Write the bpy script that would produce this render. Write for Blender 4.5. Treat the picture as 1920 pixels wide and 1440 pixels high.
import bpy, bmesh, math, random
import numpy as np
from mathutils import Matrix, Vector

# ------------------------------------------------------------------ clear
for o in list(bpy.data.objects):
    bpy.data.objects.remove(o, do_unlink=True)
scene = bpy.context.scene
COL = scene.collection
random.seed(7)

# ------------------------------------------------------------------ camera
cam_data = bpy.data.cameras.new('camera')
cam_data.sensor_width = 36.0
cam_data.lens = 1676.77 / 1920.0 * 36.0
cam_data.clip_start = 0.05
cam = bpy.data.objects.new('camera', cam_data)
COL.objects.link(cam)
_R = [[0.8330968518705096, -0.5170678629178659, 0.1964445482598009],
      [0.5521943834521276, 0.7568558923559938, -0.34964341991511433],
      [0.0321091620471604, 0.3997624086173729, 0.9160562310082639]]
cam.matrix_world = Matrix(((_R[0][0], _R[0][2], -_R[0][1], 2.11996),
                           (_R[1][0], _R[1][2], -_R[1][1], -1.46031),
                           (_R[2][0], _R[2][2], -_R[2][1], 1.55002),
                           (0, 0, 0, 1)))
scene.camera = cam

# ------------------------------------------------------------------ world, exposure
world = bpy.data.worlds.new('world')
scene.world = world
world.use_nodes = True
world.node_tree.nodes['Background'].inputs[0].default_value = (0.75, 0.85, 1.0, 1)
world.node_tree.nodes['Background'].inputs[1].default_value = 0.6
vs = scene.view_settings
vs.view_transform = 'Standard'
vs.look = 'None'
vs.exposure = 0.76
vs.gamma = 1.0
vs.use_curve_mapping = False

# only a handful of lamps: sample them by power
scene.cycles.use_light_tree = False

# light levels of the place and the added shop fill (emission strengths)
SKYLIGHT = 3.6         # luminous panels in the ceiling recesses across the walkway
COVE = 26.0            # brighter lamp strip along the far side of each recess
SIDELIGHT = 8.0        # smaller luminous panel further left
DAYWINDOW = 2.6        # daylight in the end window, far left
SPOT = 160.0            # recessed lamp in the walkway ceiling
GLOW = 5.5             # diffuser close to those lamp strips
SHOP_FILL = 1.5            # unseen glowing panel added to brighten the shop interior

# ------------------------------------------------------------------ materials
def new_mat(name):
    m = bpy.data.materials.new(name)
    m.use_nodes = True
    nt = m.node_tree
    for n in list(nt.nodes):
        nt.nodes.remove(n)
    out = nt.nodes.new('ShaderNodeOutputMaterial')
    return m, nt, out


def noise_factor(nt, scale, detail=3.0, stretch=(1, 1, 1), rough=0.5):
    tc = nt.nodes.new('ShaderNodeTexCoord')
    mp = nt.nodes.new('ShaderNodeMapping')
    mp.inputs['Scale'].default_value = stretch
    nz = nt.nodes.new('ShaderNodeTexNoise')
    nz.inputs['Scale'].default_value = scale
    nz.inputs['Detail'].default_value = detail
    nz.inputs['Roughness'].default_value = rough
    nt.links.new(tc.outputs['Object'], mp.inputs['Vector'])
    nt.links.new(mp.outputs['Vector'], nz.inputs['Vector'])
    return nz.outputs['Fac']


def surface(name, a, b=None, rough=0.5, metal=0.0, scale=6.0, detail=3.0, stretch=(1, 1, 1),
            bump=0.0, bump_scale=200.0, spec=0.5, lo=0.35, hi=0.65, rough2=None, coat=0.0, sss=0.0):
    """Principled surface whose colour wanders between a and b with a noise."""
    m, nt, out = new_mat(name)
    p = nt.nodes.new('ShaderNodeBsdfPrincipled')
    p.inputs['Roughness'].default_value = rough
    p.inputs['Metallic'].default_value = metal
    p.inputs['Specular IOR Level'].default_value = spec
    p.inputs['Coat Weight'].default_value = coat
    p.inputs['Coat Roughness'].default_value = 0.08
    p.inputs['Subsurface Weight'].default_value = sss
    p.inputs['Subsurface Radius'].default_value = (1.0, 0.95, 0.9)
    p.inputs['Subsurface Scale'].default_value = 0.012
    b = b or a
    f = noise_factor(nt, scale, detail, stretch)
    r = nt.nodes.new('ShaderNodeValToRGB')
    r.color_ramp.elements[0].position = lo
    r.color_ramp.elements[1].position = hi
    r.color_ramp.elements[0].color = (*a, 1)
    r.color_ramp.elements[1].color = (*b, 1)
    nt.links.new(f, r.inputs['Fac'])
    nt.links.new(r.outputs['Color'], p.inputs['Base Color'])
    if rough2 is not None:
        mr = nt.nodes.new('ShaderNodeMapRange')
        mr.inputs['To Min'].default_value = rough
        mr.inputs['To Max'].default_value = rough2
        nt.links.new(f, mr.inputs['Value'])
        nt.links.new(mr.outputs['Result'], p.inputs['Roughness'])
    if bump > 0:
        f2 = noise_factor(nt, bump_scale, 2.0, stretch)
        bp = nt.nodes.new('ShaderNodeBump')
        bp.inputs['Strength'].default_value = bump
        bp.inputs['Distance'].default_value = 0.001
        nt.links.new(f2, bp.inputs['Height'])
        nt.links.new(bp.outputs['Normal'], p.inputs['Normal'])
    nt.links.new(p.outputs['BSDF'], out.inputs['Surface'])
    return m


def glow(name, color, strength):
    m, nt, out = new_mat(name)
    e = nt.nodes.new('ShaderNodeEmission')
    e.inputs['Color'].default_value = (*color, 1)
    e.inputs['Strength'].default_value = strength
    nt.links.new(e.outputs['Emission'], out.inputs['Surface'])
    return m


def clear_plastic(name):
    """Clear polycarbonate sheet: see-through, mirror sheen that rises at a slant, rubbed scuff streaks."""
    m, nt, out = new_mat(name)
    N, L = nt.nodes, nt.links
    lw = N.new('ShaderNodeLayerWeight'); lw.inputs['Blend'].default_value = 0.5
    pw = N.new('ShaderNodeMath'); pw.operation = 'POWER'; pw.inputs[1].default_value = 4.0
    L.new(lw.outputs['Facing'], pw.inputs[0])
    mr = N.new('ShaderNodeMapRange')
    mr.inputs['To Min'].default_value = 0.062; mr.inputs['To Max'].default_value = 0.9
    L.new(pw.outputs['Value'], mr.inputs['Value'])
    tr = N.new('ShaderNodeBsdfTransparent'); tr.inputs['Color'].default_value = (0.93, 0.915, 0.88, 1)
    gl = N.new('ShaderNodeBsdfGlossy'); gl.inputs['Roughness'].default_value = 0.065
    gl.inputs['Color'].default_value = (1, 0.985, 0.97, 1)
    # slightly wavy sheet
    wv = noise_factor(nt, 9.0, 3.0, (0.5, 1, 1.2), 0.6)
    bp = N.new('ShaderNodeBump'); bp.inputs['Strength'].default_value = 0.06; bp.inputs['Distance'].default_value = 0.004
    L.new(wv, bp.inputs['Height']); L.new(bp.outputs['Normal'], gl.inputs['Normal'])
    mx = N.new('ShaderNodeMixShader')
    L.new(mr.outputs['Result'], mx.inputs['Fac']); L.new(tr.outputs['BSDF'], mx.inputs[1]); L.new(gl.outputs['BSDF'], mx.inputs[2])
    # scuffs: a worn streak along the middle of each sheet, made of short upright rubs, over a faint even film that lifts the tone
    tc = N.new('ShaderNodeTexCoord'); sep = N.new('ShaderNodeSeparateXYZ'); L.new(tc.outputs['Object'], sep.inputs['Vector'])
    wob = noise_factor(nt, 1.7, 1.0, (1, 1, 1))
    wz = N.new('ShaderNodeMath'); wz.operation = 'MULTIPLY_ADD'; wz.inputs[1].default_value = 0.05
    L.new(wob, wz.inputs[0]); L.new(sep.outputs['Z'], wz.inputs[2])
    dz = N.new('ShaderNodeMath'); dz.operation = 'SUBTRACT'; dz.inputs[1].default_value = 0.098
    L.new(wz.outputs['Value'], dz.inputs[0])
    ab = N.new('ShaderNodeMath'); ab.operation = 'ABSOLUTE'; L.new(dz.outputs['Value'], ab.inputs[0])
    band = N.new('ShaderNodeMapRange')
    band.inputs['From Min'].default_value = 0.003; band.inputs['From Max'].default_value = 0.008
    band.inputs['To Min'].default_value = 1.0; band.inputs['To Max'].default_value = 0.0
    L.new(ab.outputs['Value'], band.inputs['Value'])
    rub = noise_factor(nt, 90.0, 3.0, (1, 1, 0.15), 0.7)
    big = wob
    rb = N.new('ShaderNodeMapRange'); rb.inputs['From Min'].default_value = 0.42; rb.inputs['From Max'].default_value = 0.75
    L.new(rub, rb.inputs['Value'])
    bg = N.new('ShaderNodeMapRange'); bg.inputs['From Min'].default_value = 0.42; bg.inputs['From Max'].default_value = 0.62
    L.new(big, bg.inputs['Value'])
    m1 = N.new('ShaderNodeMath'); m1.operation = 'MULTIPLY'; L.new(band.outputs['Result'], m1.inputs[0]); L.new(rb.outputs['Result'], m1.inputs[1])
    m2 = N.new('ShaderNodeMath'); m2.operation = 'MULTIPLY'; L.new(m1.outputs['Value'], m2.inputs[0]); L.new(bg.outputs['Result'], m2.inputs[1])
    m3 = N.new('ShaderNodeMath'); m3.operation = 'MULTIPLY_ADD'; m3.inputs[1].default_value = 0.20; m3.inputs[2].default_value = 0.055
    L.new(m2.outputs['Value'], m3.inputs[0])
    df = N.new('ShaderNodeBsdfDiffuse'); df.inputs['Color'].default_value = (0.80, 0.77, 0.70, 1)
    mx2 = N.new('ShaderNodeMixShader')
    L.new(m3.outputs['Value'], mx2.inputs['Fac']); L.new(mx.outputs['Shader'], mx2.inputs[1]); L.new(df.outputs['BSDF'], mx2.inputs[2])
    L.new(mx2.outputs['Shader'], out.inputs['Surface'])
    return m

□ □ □

What you have to do: Reproduce, please, the lines of the material from its first line down to the line containing "random.seed(7)", keeping both ends and nothing beyond them.

Solution:
Write the bpy script that would produce this render. Write for Blender 4.5. Treat the picture as 1920 pixels wide and 1440 pixels high.
import bpy, bmesh, math, random
import numpy as np
from mathutils import Matrix, Vector

# ------------------------------------------------------------------ clear
for o in list(bpy.data.objects):
    bpy.data.objects.remove(o, do_unlink=True)
scene = bpy.context.scene
COL = scene.collection
random.seed(7)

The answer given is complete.